Nicolò Corradini was born in the late 16th century, and died in 1646. He spent most of his life in Cremona, the city where he was most likely born. Corradini received his early musical education from fellow Cremonese citizen Giovanni Battista Morsellino. In 1611 he was appointed organist of the Church of San Pietro in Cremona, and that same year he was also asked to accompany the Litanies of the Virgin, which were traditionally performed at Cremona Cathedral every Saturday and on all feast days dedicated to the Virgin Mary. In 1635 he took up the role of organist at the cathedral. Corradini's works include a book of Madrigali a 5 et a 8 voci con Sinfonie di Viole (published in Venice in 1620).

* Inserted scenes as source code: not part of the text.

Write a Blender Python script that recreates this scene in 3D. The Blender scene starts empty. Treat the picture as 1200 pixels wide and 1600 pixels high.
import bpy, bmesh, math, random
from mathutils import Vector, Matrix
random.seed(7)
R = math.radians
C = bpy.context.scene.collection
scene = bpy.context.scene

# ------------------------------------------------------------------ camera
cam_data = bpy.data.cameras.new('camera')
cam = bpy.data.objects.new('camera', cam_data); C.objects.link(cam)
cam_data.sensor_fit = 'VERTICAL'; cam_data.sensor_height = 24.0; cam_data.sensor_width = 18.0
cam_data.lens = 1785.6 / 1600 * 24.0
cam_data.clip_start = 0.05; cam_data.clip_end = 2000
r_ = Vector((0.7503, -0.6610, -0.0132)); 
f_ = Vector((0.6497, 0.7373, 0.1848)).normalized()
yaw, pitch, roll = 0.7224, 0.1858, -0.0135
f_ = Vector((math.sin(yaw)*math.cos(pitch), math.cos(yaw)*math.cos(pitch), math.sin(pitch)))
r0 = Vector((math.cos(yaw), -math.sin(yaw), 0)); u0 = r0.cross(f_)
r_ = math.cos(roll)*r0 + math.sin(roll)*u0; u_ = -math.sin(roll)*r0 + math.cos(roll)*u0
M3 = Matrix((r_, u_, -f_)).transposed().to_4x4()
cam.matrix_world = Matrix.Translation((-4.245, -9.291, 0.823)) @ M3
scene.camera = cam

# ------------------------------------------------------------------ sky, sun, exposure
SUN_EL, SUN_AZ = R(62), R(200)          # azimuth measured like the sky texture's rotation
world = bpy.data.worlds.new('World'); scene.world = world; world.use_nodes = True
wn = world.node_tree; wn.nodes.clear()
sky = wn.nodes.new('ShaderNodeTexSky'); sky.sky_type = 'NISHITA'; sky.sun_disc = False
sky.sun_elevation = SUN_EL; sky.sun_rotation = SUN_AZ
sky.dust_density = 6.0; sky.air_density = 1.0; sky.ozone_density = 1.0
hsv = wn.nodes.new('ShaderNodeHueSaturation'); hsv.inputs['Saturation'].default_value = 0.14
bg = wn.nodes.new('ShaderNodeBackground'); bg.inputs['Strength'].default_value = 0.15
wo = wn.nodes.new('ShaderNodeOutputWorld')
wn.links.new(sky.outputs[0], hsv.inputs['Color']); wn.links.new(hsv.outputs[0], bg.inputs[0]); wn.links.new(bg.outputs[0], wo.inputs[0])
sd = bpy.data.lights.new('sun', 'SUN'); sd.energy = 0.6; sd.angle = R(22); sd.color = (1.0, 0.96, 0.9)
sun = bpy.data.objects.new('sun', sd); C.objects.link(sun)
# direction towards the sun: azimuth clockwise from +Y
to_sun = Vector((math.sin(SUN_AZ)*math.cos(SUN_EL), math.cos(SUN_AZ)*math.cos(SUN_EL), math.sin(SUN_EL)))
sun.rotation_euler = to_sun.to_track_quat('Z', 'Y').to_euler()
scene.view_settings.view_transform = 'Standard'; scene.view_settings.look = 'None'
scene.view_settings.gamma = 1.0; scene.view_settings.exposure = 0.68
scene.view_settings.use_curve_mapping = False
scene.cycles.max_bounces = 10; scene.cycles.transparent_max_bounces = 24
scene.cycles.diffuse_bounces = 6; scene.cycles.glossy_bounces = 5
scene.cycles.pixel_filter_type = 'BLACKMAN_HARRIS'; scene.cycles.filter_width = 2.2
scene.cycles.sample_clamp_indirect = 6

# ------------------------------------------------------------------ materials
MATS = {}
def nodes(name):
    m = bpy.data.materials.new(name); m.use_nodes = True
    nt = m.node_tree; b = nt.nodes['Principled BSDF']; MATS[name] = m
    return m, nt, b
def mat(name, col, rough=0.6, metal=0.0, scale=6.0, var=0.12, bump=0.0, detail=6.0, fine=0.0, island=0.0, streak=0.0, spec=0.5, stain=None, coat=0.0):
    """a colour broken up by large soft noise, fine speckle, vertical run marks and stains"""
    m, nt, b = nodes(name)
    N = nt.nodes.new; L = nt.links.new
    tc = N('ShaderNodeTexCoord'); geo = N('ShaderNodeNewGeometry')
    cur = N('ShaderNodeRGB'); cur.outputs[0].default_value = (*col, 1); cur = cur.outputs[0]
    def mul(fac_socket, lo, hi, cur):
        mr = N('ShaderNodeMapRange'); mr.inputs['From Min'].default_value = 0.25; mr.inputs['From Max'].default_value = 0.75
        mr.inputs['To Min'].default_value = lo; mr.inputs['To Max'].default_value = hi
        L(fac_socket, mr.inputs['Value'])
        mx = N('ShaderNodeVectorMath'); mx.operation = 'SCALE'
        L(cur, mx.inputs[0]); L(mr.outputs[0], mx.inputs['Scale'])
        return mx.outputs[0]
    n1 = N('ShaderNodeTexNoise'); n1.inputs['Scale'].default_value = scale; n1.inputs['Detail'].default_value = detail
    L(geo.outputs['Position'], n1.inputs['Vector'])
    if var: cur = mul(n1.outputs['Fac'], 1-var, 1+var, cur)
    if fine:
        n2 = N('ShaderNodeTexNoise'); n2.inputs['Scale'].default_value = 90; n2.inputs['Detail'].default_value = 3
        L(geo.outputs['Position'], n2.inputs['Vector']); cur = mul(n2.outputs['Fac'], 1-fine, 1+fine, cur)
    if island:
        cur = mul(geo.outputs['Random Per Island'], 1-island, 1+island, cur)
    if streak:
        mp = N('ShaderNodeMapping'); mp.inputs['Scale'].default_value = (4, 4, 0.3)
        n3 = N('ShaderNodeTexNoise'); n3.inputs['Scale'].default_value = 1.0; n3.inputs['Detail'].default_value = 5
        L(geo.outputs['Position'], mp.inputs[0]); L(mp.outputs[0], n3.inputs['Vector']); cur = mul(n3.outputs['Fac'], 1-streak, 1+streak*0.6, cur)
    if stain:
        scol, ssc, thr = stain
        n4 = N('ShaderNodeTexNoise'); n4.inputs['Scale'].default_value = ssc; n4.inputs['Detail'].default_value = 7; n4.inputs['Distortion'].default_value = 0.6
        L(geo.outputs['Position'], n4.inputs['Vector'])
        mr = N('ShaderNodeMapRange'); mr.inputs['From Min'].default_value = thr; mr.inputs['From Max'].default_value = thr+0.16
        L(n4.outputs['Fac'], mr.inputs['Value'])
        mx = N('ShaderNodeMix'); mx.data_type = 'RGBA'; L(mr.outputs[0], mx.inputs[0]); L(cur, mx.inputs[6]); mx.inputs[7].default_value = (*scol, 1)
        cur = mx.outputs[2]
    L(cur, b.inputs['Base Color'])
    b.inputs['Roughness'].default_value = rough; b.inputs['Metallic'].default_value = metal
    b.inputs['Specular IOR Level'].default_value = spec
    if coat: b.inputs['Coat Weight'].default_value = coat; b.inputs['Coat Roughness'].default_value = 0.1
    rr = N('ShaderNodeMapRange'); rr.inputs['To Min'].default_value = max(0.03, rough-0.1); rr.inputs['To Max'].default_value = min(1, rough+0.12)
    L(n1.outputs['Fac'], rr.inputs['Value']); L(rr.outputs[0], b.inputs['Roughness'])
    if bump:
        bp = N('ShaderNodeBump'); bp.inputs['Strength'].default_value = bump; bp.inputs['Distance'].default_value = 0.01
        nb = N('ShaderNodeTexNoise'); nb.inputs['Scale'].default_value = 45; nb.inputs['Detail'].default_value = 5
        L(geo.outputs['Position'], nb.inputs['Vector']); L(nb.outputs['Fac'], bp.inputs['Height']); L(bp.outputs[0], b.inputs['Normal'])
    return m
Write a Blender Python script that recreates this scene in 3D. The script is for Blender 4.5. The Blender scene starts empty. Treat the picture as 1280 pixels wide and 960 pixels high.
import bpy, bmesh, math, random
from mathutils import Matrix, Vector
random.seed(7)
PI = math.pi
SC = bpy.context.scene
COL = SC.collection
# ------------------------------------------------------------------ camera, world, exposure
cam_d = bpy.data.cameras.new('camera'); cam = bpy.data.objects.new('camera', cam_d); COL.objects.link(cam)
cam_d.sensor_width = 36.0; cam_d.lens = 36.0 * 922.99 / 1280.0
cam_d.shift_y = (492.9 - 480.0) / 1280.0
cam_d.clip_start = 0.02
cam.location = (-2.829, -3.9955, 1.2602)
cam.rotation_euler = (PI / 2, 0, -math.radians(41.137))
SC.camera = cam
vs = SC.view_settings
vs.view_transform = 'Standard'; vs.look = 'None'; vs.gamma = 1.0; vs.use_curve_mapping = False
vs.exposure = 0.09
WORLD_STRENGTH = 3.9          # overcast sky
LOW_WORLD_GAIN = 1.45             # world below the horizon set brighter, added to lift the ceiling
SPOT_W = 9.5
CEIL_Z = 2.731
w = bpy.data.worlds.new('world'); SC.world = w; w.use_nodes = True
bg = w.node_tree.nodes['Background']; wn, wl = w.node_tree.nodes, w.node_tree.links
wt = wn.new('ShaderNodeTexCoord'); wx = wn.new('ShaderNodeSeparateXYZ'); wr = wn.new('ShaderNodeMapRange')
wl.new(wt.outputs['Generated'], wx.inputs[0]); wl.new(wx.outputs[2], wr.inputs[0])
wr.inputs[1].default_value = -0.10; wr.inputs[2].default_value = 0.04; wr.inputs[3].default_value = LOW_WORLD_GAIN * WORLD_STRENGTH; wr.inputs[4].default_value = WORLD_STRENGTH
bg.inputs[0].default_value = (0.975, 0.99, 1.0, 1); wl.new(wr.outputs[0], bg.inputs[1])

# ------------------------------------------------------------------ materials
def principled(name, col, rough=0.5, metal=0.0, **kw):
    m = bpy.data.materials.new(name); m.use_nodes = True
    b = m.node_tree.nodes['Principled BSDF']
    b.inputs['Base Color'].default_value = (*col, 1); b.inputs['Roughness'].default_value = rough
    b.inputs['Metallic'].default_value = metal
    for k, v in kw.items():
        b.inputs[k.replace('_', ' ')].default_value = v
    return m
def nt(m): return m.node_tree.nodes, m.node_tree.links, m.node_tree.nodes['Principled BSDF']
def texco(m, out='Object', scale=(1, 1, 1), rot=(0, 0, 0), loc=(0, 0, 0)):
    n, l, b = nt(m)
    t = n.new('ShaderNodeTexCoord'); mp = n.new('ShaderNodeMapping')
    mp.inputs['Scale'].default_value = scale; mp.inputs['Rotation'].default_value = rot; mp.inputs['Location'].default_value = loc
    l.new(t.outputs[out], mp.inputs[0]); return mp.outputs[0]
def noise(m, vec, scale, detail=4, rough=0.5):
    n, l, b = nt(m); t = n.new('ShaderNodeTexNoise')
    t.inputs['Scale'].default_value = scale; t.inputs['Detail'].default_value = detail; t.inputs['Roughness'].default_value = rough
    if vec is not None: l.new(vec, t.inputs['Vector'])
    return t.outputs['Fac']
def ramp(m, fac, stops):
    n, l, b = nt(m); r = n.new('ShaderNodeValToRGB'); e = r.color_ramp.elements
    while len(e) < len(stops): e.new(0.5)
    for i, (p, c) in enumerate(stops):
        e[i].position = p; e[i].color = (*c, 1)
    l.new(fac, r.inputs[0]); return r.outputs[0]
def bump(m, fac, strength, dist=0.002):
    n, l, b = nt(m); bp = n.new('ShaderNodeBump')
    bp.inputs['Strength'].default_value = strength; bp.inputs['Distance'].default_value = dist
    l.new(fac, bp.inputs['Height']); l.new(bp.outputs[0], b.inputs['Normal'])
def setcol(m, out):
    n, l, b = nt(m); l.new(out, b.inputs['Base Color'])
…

This new recording presents Corradini's ricercars – which cover the full range of twelve church modes. They are based on multiple themes (called fughe, or fuguesl, a technique also employed, for example, in Giovanni Maria Trabaci's Ricercate) and containing a number of themes, varying from 2 to 5. The polythematism found in these grandiose musical paintings keeps the listener entertained with a varying ethos that, while clearly structured around the architecture of the 16th-century choral motet, in some passages surpasses the limits beyond which many other composers did not stray until the early 17th century.
Also included in this recording are the canzoni written by Mattia Vendi, a musician, probably from Italy, whose life definitely bridged the 16th and 17th centuries.
Two instruments were used in the recordings: the organ built by Graziadio Antegnati (1565) in the Basilica Palatina di Santa Barbara in Mantua, and the copy of a 17th-century harpsichord built by Tony Chinnery in 2009 and housed in the Sala Accademica at the Pontifical Institute of Sacred Music in Rome.
Another enterprising recording by Federico del Sordo, keyboard player and musicologist, never tired of discovering hidden gems from the Renaissance and Baroque of his native country Italy.